He got a Hall of Famer from St. Paul booed in a Minnesota ballpark.

"I don't know that I've had that a ton," Paul Molitor said.

Berrios had pitched 7 ⅔ scoreless innings, allowing just one walk and two hits. The Twins led by two runs. Berrios had reached 106 pitches.

Molitor walked to the mound, slowly, heard some jeers, and removed Berrios, who left to as loud an ovation as you can get in a sparsely populated ballpark at the end of a split doubleheader.

The Twins finished off a 2-0 victory over Colorado at Target Field, leaving the Twins with this oddity of a day:

On Thursday afternoon, the Twins' mature ace failed to stop a losing streak.

On Thursday night, the Twins' next ace did the job.

Ervin Santana's mediocre start in the first game left Berrios with the responsibility of halting a three-game losing streak to keep his team alone in first place. He took command from the first inning and dominated a quality Colorado lineup, making him 2-0 with an 0.59 ERA in the majors this season after he went 3-0 with a 1.13 ERA at Class AAA.

The idea of a "stopper" in a big-league rotation is old and quaint. Mathematically, the order in which games are won and lost rarely matters. But in the clubhouse, there is a notion of momentum that has nothing to do with numbers.

Last year, the Twins didn't eliminate themselves from the playoffs until late in the season, but they felt as if they had eliminated themselves before the calendar flipped to May.

Maybe a loss on Thursday night would have proved insignificant over the course of the season, but for a young, hopeful, unproven team, there was tension.

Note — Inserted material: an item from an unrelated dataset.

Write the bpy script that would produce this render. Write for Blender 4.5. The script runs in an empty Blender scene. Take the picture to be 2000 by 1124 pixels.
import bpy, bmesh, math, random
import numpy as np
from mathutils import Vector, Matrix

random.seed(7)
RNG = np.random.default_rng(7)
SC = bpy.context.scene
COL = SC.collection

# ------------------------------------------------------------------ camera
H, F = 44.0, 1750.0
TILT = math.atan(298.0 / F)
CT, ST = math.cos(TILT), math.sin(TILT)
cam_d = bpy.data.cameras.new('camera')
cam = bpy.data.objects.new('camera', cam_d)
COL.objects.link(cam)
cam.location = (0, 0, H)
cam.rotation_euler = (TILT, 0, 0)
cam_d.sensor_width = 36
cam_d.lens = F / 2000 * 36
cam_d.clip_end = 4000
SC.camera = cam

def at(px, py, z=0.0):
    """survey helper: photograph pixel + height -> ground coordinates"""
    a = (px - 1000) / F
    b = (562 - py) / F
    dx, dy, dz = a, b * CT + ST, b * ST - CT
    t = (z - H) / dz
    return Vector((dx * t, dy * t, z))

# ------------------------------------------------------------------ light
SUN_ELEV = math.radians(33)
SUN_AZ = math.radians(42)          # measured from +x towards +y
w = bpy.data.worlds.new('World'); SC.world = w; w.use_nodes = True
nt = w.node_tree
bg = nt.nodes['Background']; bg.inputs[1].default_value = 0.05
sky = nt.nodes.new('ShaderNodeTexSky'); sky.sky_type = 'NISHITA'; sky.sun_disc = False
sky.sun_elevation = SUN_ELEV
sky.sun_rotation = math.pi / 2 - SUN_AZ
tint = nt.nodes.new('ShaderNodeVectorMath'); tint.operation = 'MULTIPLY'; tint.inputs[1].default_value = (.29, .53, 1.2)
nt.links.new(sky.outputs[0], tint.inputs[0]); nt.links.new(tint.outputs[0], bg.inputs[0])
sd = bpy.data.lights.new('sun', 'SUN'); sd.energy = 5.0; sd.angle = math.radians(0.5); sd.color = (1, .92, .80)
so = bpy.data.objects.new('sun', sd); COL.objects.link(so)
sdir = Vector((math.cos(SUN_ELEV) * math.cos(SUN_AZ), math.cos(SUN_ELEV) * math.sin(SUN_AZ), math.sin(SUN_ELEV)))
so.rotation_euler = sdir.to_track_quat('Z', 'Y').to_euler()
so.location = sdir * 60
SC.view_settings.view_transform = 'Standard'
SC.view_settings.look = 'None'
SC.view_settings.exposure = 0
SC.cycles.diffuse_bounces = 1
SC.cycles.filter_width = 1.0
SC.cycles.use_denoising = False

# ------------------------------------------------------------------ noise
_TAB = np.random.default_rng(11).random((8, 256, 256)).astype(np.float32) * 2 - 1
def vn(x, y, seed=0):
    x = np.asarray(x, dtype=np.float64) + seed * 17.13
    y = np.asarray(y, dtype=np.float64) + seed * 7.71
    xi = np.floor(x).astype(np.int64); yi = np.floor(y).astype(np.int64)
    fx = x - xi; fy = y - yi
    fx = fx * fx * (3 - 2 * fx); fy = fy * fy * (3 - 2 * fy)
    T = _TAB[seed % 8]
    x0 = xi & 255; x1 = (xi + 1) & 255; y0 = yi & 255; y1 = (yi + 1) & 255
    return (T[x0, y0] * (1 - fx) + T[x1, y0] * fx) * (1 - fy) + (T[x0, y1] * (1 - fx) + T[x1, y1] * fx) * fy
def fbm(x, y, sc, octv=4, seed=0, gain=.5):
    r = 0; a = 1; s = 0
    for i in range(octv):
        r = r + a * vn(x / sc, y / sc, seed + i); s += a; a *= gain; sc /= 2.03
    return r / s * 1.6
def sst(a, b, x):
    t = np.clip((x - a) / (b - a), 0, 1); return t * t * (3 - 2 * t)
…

As Santana struggled through the first game, Molitor called his team together in the dugout.

"I think everyone sensed there was a little frustration early, the way things were going," Molitor said. "It was a sense that there was something hanging around that didn't feel very good."

Berrios changed the feeling in the dugout and may be on his way to altering a crucial fact about the Twins, who haven't drafted and developed an ace since Brad Radke filled that role for them in the late 1990s and early 2000s.

Berrios' reached 95, but it wasn't the same 95-mph fastball he displayed last season in the majors. That fastball looked straight and hittable.

Berrios' newfound composure — or confidence, or aggressiveness, or athletic arrogance — is allowing him to throw an easy 95 with movement, and to keep his breaking pitches so low as to be nearly unhittable.

"I feel very proud, very happy about the work I've been able to do on the field," Berrios said. "It shows all the work I did in spring training and in the offseason."

He threw first-pitch strikes to 21 of the 27 batters he faced. Confidence has enabled command.

"I can tell you guys that I'm 100 percent better in my confidence," he said.

Berrios is demonstrating why the Twins, and those who know him, never expressed doubts about him. He works out as if he's trying to start an infomercial. He has multiple quality pitches. And he has learned to dominate each level of the game once he becomes comfortable.

Thursday, he became the first Twin to strike out 11 since Ervin Santana in 2015, and the youngest Twin with at least 10 strikeouts since Francisco Liriano in 2006. No Twin has had more strikeouts in a game since Liriano had 12 in 2012.

Berrios looks like the pitcher the Twins thought he would eventually be.

Molitor looks forward to more nights when he gets jeered for removing Berrios with a two-run lead in the eighth.